Droits de la défense
Deuxième front : un recours spécifique contre le paiement à la performance. Pour Union collégiale, la rémunération sur objectifs de santé publique (ROSP) qui a été généralisée dans la convention de 2011 (par accord tacite puisque les médecins devaient formaliser explicitement leur refus éventuel) met en place un système de paiement différé qui « aliène » la médecine libérale. « Avec la ROSP, il y a un problème de consentement, si le médecin ne dénonce pas il est piégé », suggère-t-on au cabinet Vidal Avocats.

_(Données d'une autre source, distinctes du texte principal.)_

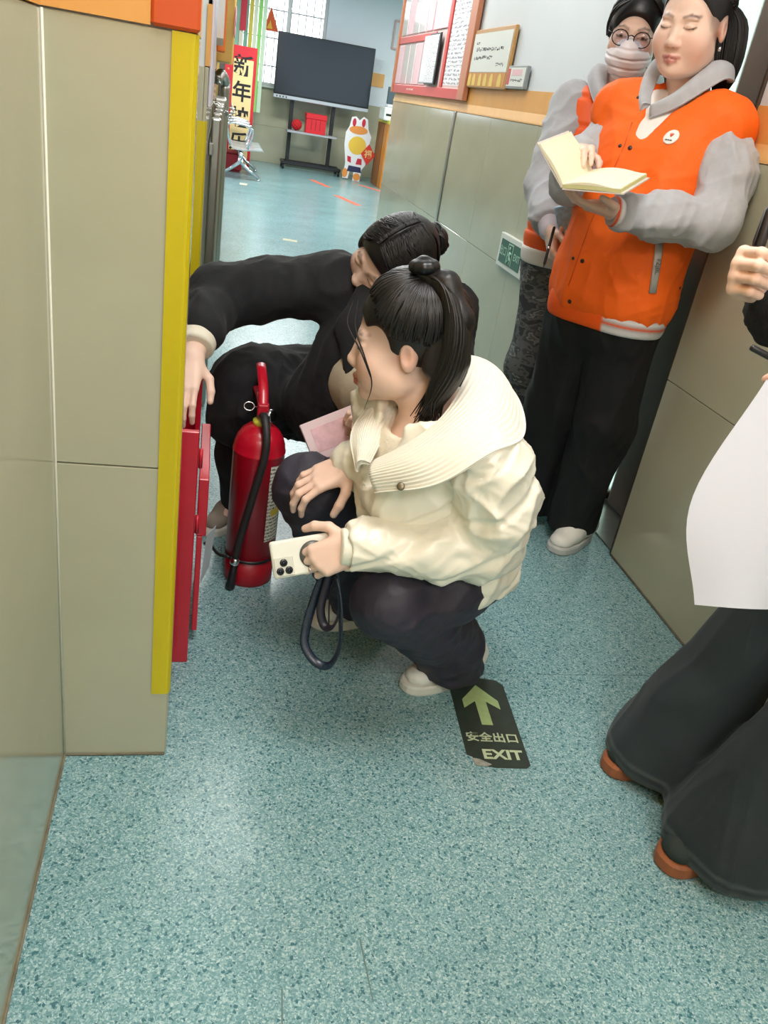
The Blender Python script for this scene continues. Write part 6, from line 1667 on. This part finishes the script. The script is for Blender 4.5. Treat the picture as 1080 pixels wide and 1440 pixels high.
    # camouflage trousers
    M_CAMO = mat('camouflage', (84, 86, 86), rough=0.8)
    nt = M_CAMO.node_tree; N = nt.nodes; L = nt.links; tcn = N.new('ShaderNodeTexCoord'); nz = N.new('ShaderNodeTexNoise'); nz.inputs['Scale'].default_value = 16; nz.inputs['Detail'].default_value = 3
    mpg = N.new('ShaderNodeMapping'); mpg.inputs['Scale'].default_value = (1, 1, 1.9); L.new(tcn.outputs['Object'], mpg.inputs[0]); L.new(mpg.outputs[0], nz.inputs['Vector'])
    rp_ = N.new('ShaderNodeValToRGB'); rp_.color_ramp.interpolation = 'CONSTANT'; e = rp_.color_ramp.elements; e[0].position = 0; e[0].color = lin((52, 54, 56)); e[1].position = .44; e[1].color = lin((92, 95, 95))
    for p_, c_ in ((.53, (66, 69, 70)), (.60, (120, 123, 120)), (.66, (82, 84, 84))): x = e.new(p_); x.color = lin(c_)
    L.new(nz.outputs['Fac'], rp_.inputs[0]); L.new(rp_.outputs[0], N['Principled BSDF'].inputs['Base Color'])
    T = Sculpt(); cc = np.array((1.25, 2.77, .84)); T.add(cap(cc - sd_ * .06, cc + sd_ * .06, .105, .105), 0)
    T.limb([Rhip, Rkn, (1.225, 2.65, .06)], [.105, .092, .076], .05); T.limb([Lhip, Lkn, (1.36, 2.67, .06)], [.105, .088, .076], .05); T.cut(bxp((1.2, 2.7, -.07), (.5, .5, .095)), .004)
    shell('trousers', T, .008, M_CAMO, w, 1, lambda P: folds(P, (.05, .05, 1), 12, 93, 2, .9) * .013)
    md = mat('charcoal_shoe', (84, 84, 88), rough=0.6)
    shoe(w, (1.205, 2.545), (1.275, 2.775), .086, md, M_BLACK); shoe(w, (1.325, 2.53), (1.40, 2.76), .088, md, M_BLACK)
    # hair
    S = Sculpt(); hair_cap(S, H, (.083, .102, .095), cut_c=(0, .128, -.045), cut_r=(.115, .088, .115)); S.add(cap(H.p(-.07, -.01, .03), H.p(-.078, .02, -.015), .020, .008), .02)
    S.add(cap(H.p(.068, -.02, .02), H.p(.074, -.02, -.04), .022, .012), .02)
    hr = shell('hair', S, .005, M_HAIR, w, 1); rr = random.Random(19); paths = []
    for q in range(220):
        t = rr.random(); side = 1 if rr.random() < .5 else -1
        d0 = np.array((side * .12, .62 - .9 * t, .80)); mid = np.array((side * .92, .45 - .6 * t + .1 * rr.random(), .25)); d1 = np.array((side * .75, -.55, -.25 - .2 * rr.random()))
        a = skull_path(H, d0, mid, 8, 1.07); b = skull_path(H, mid, d1, 8, 1.07); paths.append(spline([a[0], a[3], a[6], b[1], b[4], b[7]], 15))
    locks(paths, .0045, 'combed_locks', hr)
    locks([spline([H.p(-.03, .075, .098), H.p(-.068, .075, .065), H.p(-.083, .050, .02), H.p(-.082, .045, -.015)], 14), spline([H.p(-.02, .08, .098), H.p(-.058, .085, .07), H.p(-.080, .062, .03)], 12)], .005, 'fringe', hr)
    # glasses
    gl = Sculpt(); M_GL = mat('glasses_black', (26, 24, 28), rough=0.25)
    parts = []
    for q in (-1, 1):
        c0 = H.p(q * .033, .104, -.004); parts.append(sweep([c0 + .98 * (H.s * math.cos(a) * .0245 + H.u * math.sin(a) * .0215 - H.f * abs(math.cos(a)) * .002 * 0) for a in np.linspace(0, 2 * math.pi, 29)[:-1]], .0016, 6, closed=True))
        parts.append(sweep([H.p(q * .0575, .101, .004), H.p(q * .072, .085, .006), H.p(q * .080, .02, .004), H.p(q * .080, -.01, -.004)], .0017, 6))
    parts.append(sweep(spline([H.p(-.0090, .105, .002), H.p(0, .108, .006), H.p(.0090, .105, .002)], 9), .0016, 6))
    V, F = merge(parts); gls = mk('glasses', V, F, M_GL, w, True)
    for q in (-1, 1): lathe('lens', [(.0003, -.0006), (.0225, -.0006), (.0225, .0006), (.0003, .0006)], H.p(q * .033, .104, -.004), glass_mat('lens_clear', (246, 246, 250)), gls, segs=24, axis=H.f.tolist())
    # pleated mask
    K = Sculpt(); K.add(ell(H.p(0, .050, -.060), np.array((.071, .066, .060)), H.ax()), 0); K.add(cap(H.p(0, .092, -.016), H.p(0, .112, -.050), .014, .018), .03); K.add(ell(H.p(0, .070, -.098), np.array((.035, .032, .030)), H.ax()), .03)
    K.cut(half(H.p(0, .05, -.008), H.u - .35 * H.f, np.array(H.c) - .2, np.array(H.c) + .2), .006); K.cut(half(H.p(0, .030, -.06), -H.f, np.array(H.c) - .2, np.array(H.c) + .2), .006)
    mk_ = shell('face_mask', K, .0032, mat('mask_white', (246, 240, 243), rough=0.75, bump=0.1, bscale=220), w, 1, lambda P: -.0045 * np.clip(np.cos(((P - H.c) @ H.u) * 2 * math.pi / .027 + 1.0) - .55, 0, 1) / .45 + (vnoise(P * 32, 2) - .5) * .007)
    for q in (-1, 1): tube('ear_loop', spline([H.p(q * .066, .035, -.035), H.p(q * .074, .012, -.012), H.p(q * .078, -.012, .0)], 8), .0014, MATS['mask_white'], mk_, sides=6)
    # pen and blue notebook in her hands
    tip = Vector((.915, 2.285, .925)); pe = Vector((.952, 2.335, 1.035))
    tip = Vector((1.01, 2.45, .865)); pe = Vector((1.035, 2.50, .99)); dd = (pe - tip).normalized()
    pn = thing('black_pen', tip, 'slim black pen upright in the fingers of the masked teacher', 'pen')
    lathe('barrel', [(.0006, 0), (.002, .008), (.0046, .014), (.0046, .10), (.004, .102)], tip, M_BLACK, pn, segs=14, axis=dd); lathe('cap_ring', [(.0048, .06), (.0052, .061), (.0052, .066), (.0048, .067)], tip, M_CHROME, pn, segs=14, axis=dd); lathe('clip_end', [(.0046, .1021), (.0046, .128), (.003, .131)], tip, M_BLACK, pn, segs=14, axis=dd)
    nb_ = thing('blue_notebook', (1.11, 2.50, .92), 'light blue checked notebook held against the orange vest hem', 'notebook')
    ax = Vector((.55, -.35, .25)).normalized(); ay = Vector((-.1, -.25, .95)); ay = (ay - ax * ay.dot(ax)).normalized(); nz_ = ax.cross(ay)
    M3 = Matrix((ax, ay, nz_)).transposed(); c0 = Vector((1.108, 2.505, .990)); hh = Vector((.055, .075, .005))
    rbox('cover', c0 - hh, c0 + hh, mat('cover_blue', (150, 200, 230), rough=0.5, var=0.2, vscale=90), nb_, bev=.002, M=M3)
    hh = Vector((.053, .073, .0035)); c1 = c0 - nz_ * .009; rbox('page_block', c1 - hh, c1 + hh, M_PAPER, nb_, bev=.001, M=M3)
    return w
MASKED = build_masked()

# ---------------------------------------------------------------- 5. person in flared jeans at the right edge
def build_jeans():
    H = Frame((1.17, 1.10, 1.53), (-.95, .15, -.25), (0, 0, 1), 1.0)
    neck = np.array((1.225, 1.09, 1.39)); Lsh = np.array((1.225, .92, 1.32)); Rsh = np.array((1.225, 1.26, 1.32))
    Rel = np.array((1.07, 1.30, 1.06)); Rwr = np.array((.838, 1.150, 1.088)); Lel = np.array((1.10, .86, 1.06)); Lwr = np.array((.935, .945, .980))
    Lhip = (1.245, 1.01, .86); Rhip = (1.245, 1.18, .86); Lkn = (1.205, 1.00, .47); Rkn = (1.180, 1.205, .47); Lan = (1.11, 1.00, .09); Ran = (1.09, 1.225, .09)
    S = Sculpt(); head_prims(S, H)
    S.limb([H.p(0, -.022, -.05), H.p(0, -.03, -.11), neck], [.05, .05, .056], .02); S.add(cap((1.225, 1.09, 1.32), (1.24, 1.09, .90), .095, .10), .04)
    S.limb([Lsh, Lel, Lwr], [.045, .038, .027], .02); S.limb([Rsh, Rel, Rwr], [.045, .038, .027], .02); S.limb([Lhip, Lkn, Lan], [.07, .05, .035], .03); S.limb([Rhip, Rkn, Ran], [.07, .05, .035], .03)
    S.limb([Ran, (1.02, 1.235, .045)], [.03, .018], .02); S.limb([Lan, (1.03, 1.0, .045)], [.03, .018], .02)
    rt = hand_prims(S, Rwr, (-.84, -.42, .22), (.50, -.86, .05), 'R', [(62, 88, 55), (66, 90, 55), (70, 90, 55), (74, 90, 55)], [(.75, .5, .45), (.15, .75, .8), (-.3, .5, .9)], 1.0, .4)
    lt = hand_prims(S, Lwr, (-.88, .05, .15), (.05, .55, -.80), 'L', [(20, 35, 20), (30, 50, 30), (35, 55, 30), (40, 55, 30)], [(.5, .8, .4), (.1, .95, .3), (-.1, 1, .3)], 1.0, .5)
    fine = [(*box_of([H.p(a, b, c) for a in (-.09, .09) for b in (-.12, .125) for c in (-.13, .13)], .004), .0050),
            (*box_of([Rwr, Rwr + (-.15, -.12, -.07), Rwr + (.05, .06, .10)], .01), .0020), (*box_of([Lwr, Lwr + (-.20, -.07, -.10), Lwr + (.0, .12, .09)], .01), .0028)]
    V, Q, C = skin_body('person', S, fine, .012, face_paint(H) + nail_paint(rt) + nail_paint(lt), None, None)
    w = person(V, Q, C, 'person in flared dark jeans at the right edge holding a marker and a paper')
    M_F = mat('black_fleece', (14, 14, 15), rough=0.95, bump=0.8, bscale=150)
    J = Sculpt(); J.add(cap((1.225, 1.02, 1.30), (1.225, 1.16, 1.30), .10, .10), 0); J.add(cap((1.24, 1.02, .95), (1.24, 1.16, .95), .118, .118), .1); J.add(cap((1.23, 1.09, 1.1), (1.225, 1.09, 1.25), .14, .135), .06)
    J.limb([Rsh, Rel, (.905, 1.165, 1.058), (.858, 1.118, 1.052)], [.085, .07, .054, .046], .03); J.limb([Lsh, Lel, Lwr + (.03, -.01, .0)], [.085, .07, .05], .03); J.cut(cap((1.20, 1.09, 1.40), (1.18, 1.09, 1.6), .05, .10), .01)
    shell('fleece_jacket', J, .008, M_F, w, 1, lambda P: (vnoise(P * 70, 3) - .5) * .012 + (vnoise(P * 12, 4) - .5) * .012)
    M_D = mat('dark_denim', (22, 33, 36), rough=0.8, vcol=True, var=0.22, vscale=7, bump=0.12, bscale=350, sheen=0.1, fold=(4, .014, (1, 1, .5)))
    T = Sculpt(); T.add(cap((1.245, 1.02, .86), (1.245, 1.16, .86), .112, .112), 0)
    T.limb([Rhip, Rkn, (1.118, 1.22, .20), (1.062, 1.225, .035)], [.100, .078, .100, .128], .03); T.limb([Lhip, Lkn, (1.148, .995, .20), (1.087, .985, .035)], [.100, .080, .104, .138], .03)
    T.cut(half((1.0, 1.1, .032), (-.10, 0, -1), (.6, .6, -.2), (1.6, 1.6, .08)), .004)
    band = lambda o_: half((1.0, 1.1, .032 + o_), (-.10, 0, -1), (.6, .6, -.2), (1.6, 1.6, .3))
    shell('jeans', T, .0055, M_D, w, 1, lambda P: folds(P, (.1, .05, 1), 8, 97, 2, .88) * .018 + (vnoise(P * 12, 4) - .5) * .006, (22, 33, 36), [(band(.030), (58, 66, 64), .003), (band(.023), (24, 34, 36), .003), (band(.012), (50, 58, 56), .003)])
    mb = mat('dark_green_suede', (30, 42, 37), rough=0.8); mso = mat('brown_gum_sole', (146, 84, 48), rough=0.6, var=.1, vscale=40)
    shoe(w, (.918, 1.205), (1.15, 1.265), .098, mb, mso, h=.06, sole_h=.034); shoe(w, (.925, .945), (1.14, 1.045), .100, mb, mso, h=.06, sole_h=.034)
    S = Sculpt(); hair_cap(S, H, (.084, .104, .096)); S.add(cap(H.p(0, -.09, .0), H.p(0, -.10, -.12), .06, .05), .04); shell('hair', S, .006, M_HAIR, w, 1)
    # marker, pen and the sheet of paper
    b0 = Vector((.789, 1.120, 1.075)); d = Vector((.03, .10, .99)).normalized()
    mkr = thing('black_marker', b0, 'thick black marker with a clip held upright in the fist at the right edge', 'marker')
    lathe('barrel', [(.006, 0), (.0075, .004), (.0075, .06), (.007, .062)], b0, mat('marker_grey', (70, 72, 78), rough=0.35), mkr, segs=18, axis=d); lathe('cap', [(.0085, .0625), (.0088, .066), (.0085, .118), (.006, .124), (.0004, .125)], b0, M_BLACK, mkr, segs=18, axis=d)
    sx = Vector((-1, -.2, .05)).normalized(); q0 = b0 + d * .118 + sx * .0095; q1 = b0 + d * .075 + sx * .0125; tube('clip', [b0 + d * .119 + sx * .004, q0, q1, q1 - d * .006 - sx * .001], .0022, M_BLACK, mkr, sides=8)
    p0 = Vector((.721, .971, 1.031)); d = Vector((.86, -.35, -.27)).normalized(); pn = thing('thin_pen', p0, 'thin black pen poking in from the right above the white paper', 'pen')
    lathe('barrel', [(.0004, 0), (.0040, .0012), (.0046, .004), (.0046, .055)], p0, M_BLACK, pn, segs=14, axis=d); lathe('grip', [(.005, .0551), (.005, .12), (.003, .135), (.0005, .138)], p0, M_BLACK, pn, segs=14, axis=d)
    P00 = np.array((.747, .948, .994)); P10 = np.array((.654, .885, .833)); P20 = np.array((.668, .820, .709)); Q00 = np.array((.895, .865, .965)); Q10 = np.array((.800, .815, .800)); Q20 = np.array((.770, .795, .722))
    L_ = spline([P00, P10, P20], 20); R_ = spline([Q00, Q10, Q20], 20); V = []; F = []
    for z in (0, 1):
        for i in range(20):
            for j in range(9):
                u = j / 8; V.append(L_[i] * (1 - u) + R_[i] * u + np.array((0, -.012, .006)) * math.sin(math.pi * u) * (i / 19) + np.array((.0, .0004, .0002)) * z)
    n_ = 180
    for i in range(19):
        for j in range(8):
            k = i * 9 + j; F.append((k, k + 1, k + 10, k + 9)); F.append((n_ + k, n_ + k + 9, n_ + k + 10, n_ + k + 1))
    tag(mk('paper_sheet', V, F, mat('sheet_white', (186, 191, 200), rough=0.7), None, True), 'large blank white sheet hanging from the hand at the right edge', 'paper')
    return w
JEANS = build_jeans()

Troisième cible : la procédure de sanctions conventionnelles contre les pratiques tarifaires dites excessives, mise en place dans l’avenant 8. Généraliste MEP installé à Grasse en secteur II, le Dr Sabbah a été le tout premier médecin sanctionné pour des dépassements jugés abusifs (pour des consultations facturées 70 euros en moyenne). Une procédure de recours se poursuit devant le tribunal administratif de Nice contre la caisse primaire des Alpes-Maritimes. « La procédure n’est pas conforme aux droits de la défense, il s’agit de tribunaux d’exception », affirme le cabinet Vidal.
Enfin, quatrième salve, Union collégiale a engagé une procédure visant à « révéler et contester les liens financiers » entre les syndicats qui signent la convention et les autorités publiques, notamment via la formation des cadres syndicaux à la vie conventionnelle. « Nous allons nous attirer beaucoup d’ennemis, concède le Dr Sabbah. Notre objectif n’est pas d’affaiblir les syndicats mais de dénoncer un système qui les rend pieds et poings liés. » Des informations financières ont été réclamées à la CNAM et le cabinet Vidal n’exclut pas de saisir la commission d’accès aux documents administratifs (CADA) en cas de refus.
À quelques mois du scrutin professionnel en médecine libérale (programmé le 12 octobre), cette guerre judiciaire au cœur du système conventionnel, et qui n’épargne pas les organisations signataires, est-elle une manœuvre électorale ? Le Dr Sabbah assure vouloir défendre la médecine libérale face à une idéologie « qui veut la détruire ».